* WHAT YOU NEED TO DO
Find every line in the records below that holds the word "from" and copy it.
☆ ☆ ☆ ☆
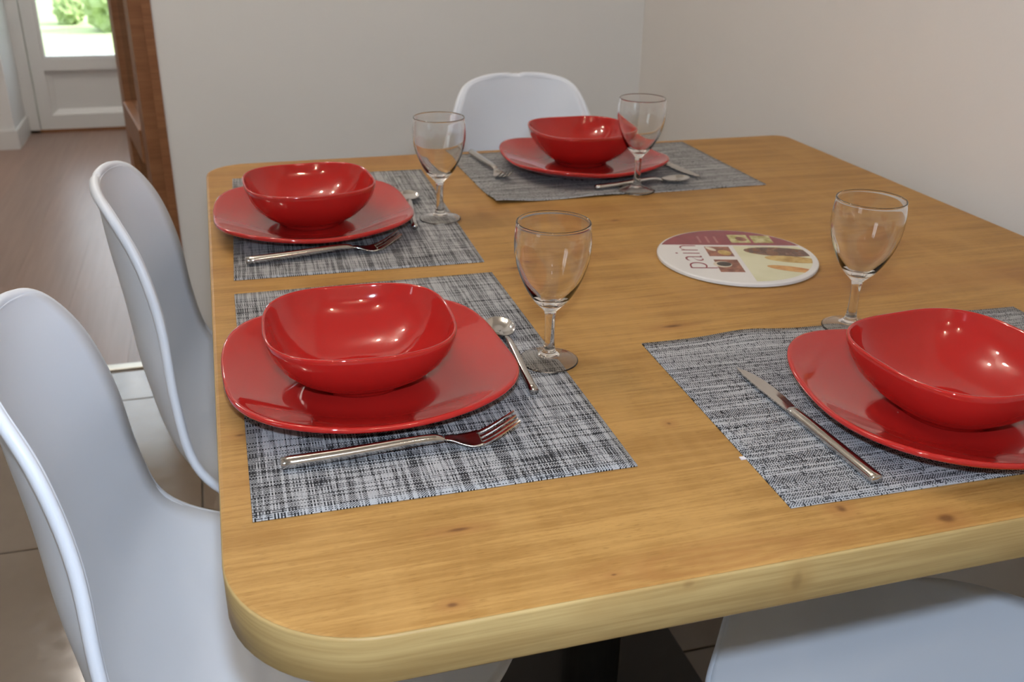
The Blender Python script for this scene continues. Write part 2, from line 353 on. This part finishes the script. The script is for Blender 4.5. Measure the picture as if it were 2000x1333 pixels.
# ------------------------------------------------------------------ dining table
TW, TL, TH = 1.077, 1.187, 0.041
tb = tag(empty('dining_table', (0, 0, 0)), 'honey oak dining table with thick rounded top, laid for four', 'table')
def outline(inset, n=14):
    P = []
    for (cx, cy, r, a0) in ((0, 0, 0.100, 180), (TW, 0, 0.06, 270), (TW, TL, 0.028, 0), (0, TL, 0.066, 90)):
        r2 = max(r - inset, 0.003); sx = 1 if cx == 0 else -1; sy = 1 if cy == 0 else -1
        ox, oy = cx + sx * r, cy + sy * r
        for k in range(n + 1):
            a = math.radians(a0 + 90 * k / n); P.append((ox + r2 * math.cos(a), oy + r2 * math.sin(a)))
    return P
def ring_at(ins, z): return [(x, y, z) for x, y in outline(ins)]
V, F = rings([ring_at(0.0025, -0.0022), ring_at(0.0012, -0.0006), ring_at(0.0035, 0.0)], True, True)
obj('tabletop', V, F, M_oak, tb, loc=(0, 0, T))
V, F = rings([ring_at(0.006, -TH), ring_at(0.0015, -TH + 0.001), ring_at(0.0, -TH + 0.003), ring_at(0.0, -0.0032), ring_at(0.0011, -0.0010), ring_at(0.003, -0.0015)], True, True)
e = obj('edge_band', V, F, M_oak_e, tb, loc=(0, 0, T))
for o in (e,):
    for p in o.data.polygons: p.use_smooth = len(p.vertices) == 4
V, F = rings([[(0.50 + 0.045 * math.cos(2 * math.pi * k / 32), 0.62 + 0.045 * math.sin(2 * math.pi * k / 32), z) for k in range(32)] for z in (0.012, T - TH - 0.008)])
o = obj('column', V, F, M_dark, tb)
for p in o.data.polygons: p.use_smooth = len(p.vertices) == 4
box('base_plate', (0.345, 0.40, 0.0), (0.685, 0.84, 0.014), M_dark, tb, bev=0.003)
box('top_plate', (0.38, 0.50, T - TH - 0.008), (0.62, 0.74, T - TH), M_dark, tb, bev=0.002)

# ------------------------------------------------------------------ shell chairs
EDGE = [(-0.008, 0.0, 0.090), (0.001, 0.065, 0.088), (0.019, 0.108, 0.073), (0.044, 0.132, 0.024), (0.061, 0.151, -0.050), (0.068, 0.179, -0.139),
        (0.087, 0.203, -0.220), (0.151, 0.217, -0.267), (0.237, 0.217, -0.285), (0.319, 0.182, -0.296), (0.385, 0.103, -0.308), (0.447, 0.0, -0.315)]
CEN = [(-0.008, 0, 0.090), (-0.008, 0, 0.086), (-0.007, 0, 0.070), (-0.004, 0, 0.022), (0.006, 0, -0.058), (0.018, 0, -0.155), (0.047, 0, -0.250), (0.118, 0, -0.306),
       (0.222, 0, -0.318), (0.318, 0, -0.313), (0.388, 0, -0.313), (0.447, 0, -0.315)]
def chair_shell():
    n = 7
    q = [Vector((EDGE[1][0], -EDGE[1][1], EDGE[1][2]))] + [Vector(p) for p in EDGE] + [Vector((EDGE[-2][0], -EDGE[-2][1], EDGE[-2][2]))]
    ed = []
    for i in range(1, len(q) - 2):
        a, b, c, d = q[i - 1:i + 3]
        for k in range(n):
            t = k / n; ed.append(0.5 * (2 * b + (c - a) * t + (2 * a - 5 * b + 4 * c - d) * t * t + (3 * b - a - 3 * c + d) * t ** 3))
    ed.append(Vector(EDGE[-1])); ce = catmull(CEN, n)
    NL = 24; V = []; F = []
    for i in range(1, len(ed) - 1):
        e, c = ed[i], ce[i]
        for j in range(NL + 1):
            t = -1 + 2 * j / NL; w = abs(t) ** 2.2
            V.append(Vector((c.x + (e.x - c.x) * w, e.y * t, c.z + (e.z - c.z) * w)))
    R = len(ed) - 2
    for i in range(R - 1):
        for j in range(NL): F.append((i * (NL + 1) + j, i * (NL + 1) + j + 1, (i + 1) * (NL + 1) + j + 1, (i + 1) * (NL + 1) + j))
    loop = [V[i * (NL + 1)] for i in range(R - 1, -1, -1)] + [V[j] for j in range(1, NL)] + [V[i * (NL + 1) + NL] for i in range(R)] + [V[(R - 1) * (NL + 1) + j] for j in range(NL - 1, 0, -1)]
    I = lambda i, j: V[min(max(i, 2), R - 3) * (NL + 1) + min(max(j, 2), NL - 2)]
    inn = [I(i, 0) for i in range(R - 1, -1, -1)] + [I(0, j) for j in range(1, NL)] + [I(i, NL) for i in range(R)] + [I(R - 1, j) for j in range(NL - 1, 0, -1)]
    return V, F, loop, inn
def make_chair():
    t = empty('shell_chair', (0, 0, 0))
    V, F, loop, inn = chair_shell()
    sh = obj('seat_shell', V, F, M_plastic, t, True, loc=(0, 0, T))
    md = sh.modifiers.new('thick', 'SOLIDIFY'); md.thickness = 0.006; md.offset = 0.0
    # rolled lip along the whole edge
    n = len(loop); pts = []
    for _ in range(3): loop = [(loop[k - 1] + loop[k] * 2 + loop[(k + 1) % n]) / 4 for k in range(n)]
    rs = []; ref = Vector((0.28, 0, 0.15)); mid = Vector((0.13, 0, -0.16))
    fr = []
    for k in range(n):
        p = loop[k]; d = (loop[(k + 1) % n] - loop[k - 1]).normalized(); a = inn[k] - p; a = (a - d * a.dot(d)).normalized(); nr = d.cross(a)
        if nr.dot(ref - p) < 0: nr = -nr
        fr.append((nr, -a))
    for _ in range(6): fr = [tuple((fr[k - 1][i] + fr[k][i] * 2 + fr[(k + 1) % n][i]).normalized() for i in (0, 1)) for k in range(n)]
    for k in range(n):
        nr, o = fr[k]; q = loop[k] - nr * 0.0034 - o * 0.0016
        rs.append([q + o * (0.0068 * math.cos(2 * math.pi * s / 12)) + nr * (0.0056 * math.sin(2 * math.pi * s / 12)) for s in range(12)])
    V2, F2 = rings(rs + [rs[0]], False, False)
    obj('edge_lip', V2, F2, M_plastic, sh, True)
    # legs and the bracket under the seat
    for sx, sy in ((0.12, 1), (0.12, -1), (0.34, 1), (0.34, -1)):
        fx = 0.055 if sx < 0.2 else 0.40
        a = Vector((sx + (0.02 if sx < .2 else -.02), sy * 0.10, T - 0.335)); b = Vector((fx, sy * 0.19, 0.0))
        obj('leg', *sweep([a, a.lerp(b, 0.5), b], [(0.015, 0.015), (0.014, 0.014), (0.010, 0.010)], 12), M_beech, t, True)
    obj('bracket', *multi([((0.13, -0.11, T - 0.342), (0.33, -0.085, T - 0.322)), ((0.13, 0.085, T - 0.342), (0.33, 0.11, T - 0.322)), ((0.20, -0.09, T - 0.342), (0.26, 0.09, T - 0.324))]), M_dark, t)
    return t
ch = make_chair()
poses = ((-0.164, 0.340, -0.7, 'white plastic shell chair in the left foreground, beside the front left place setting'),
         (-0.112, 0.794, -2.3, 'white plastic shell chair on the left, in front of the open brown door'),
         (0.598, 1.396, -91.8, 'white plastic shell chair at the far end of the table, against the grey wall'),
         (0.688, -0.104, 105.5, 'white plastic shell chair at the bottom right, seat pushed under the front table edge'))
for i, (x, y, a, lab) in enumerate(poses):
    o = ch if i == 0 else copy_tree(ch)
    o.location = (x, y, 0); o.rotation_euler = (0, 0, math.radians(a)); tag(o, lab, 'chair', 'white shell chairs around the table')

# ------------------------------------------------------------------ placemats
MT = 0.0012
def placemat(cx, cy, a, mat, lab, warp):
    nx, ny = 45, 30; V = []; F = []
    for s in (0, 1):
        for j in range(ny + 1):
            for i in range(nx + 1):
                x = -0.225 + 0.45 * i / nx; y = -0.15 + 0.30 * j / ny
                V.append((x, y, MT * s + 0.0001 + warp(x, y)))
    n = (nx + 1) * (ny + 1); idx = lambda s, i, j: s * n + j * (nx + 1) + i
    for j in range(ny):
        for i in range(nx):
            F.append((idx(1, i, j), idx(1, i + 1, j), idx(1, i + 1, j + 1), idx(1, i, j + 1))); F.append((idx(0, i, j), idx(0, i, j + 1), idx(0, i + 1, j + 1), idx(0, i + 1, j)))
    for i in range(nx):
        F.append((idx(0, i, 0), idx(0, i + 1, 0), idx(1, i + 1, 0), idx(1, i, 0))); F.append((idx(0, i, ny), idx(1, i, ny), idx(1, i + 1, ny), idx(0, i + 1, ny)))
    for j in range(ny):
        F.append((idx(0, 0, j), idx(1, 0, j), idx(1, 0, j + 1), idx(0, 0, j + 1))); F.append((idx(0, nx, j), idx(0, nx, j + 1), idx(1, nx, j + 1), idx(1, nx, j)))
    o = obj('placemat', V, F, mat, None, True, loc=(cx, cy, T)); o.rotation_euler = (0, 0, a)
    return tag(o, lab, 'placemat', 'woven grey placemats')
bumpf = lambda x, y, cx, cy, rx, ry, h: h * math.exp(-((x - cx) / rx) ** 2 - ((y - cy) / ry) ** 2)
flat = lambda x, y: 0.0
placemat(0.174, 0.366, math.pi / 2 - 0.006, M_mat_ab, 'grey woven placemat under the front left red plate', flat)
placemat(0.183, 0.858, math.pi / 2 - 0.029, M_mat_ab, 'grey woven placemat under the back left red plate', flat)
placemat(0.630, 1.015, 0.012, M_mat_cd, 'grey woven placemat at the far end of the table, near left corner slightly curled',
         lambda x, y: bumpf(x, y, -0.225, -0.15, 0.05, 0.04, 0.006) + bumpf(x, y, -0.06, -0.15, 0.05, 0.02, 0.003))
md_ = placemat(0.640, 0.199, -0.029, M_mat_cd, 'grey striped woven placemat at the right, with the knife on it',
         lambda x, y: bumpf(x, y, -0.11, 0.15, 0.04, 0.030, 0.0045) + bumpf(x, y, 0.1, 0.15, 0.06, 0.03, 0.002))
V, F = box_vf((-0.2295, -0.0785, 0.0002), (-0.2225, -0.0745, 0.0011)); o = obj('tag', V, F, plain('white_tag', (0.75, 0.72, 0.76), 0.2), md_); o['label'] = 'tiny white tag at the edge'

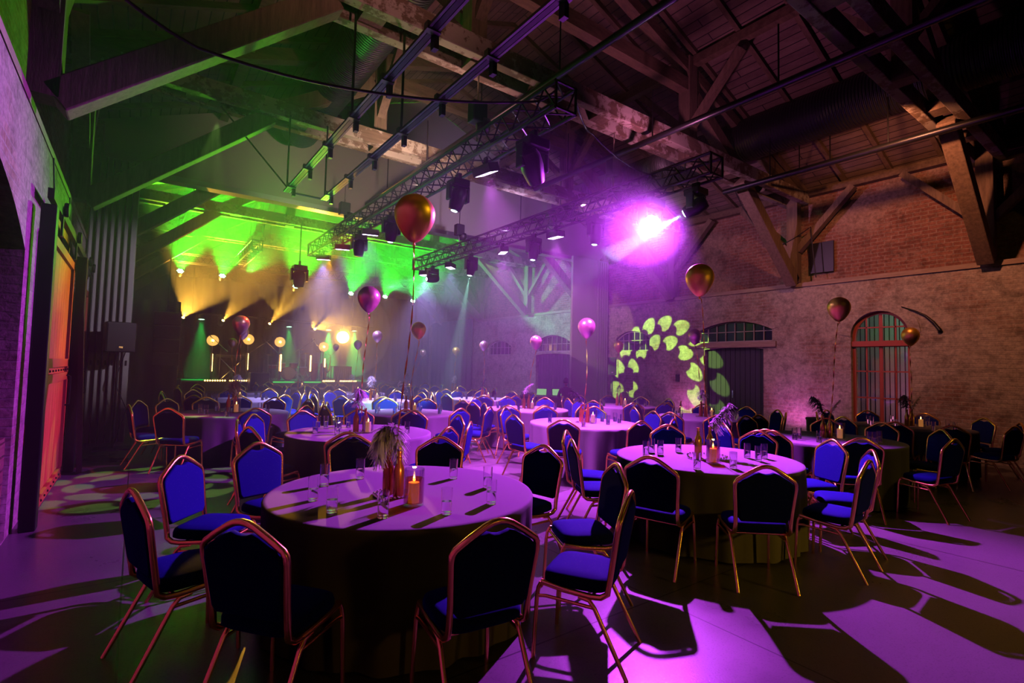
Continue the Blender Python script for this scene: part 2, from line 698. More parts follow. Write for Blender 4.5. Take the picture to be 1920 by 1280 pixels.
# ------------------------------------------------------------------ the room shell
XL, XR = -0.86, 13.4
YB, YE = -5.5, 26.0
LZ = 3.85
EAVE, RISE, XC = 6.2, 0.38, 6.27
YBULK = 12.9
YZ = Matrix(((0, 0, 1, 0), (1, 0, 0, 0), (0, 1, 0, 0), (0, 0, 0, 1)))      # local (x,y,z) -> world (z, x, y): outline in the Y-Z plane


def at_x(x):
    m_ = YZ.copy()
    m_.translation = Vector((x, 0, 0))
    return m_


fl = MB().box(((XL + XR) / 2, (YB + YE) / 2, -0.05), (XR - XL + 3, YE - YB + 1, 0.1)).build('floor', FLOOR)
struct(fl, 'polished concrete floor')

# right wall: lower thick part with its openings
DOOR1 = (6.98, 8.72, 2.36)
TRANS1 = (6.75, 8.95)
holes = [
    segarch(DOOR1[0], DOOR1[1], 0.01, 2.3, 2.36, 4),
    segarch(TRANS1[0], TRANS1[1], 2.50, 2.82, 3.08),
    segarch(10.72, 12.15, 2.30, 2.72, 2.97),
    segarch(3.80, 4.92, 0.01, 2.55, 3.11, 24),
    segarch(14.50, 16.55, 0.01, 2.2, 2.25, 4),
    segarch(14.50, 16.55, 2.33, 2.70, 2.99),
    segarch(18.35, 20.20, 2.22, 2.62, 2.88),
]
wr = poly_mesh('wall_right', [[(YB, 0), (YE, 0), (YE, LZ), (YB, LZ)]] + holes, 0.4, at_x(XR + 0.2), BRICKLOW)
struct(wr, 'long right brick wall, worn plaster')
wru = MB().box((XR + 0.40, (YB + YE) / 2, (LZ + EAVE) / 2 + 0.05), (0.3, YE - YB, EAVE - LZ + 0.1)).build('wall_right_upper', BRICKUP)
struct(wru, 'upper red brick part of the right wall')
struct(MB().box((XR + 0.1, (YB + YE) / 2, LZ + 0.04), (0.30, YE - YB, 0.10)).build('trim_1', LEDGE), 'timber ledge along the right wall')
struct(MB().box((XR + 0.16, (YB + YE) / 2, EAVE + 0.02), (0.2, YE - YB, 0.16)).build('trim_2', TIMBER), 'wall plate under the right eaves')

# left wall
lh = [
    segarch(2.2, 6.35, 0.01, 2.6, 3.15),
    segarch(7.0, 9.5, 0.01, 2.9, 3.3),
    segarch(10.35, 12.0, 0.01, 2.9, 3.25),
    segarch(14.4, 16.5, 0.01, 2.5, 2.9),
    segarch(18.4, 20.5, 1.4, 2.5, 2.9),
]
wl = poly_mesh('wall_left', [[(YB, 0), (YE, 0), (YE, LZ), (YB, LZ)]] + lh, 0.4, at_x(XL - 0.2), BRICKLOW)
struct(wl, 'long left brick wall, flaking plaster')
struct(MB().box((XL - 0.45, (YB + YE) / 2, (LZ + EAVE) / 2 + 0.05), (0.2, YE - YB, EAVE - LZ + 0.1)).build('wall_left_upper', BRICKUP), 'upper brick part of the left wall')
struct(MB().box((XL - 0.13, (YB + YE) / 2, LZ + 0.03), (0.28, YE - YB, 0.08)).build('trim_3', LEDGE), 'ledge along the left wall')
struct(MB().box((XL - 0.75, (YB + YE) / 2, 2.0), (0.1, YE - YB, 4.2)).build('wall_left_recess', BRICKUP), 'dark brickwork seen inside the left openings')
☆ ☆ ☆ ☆
* THE RESULT
The Blender Python script for this scene continues. Write part 2, from line 353 on. This part finishes the script. The script is for Blender 4.5. Measure the picture as if it were 2000x1333 pixels.
Continue the Blender Python script for this scene: part 2, from line 698. More parts follow. Write for Blender 4.5. Take the picture to be 1920 by 1280 pixels.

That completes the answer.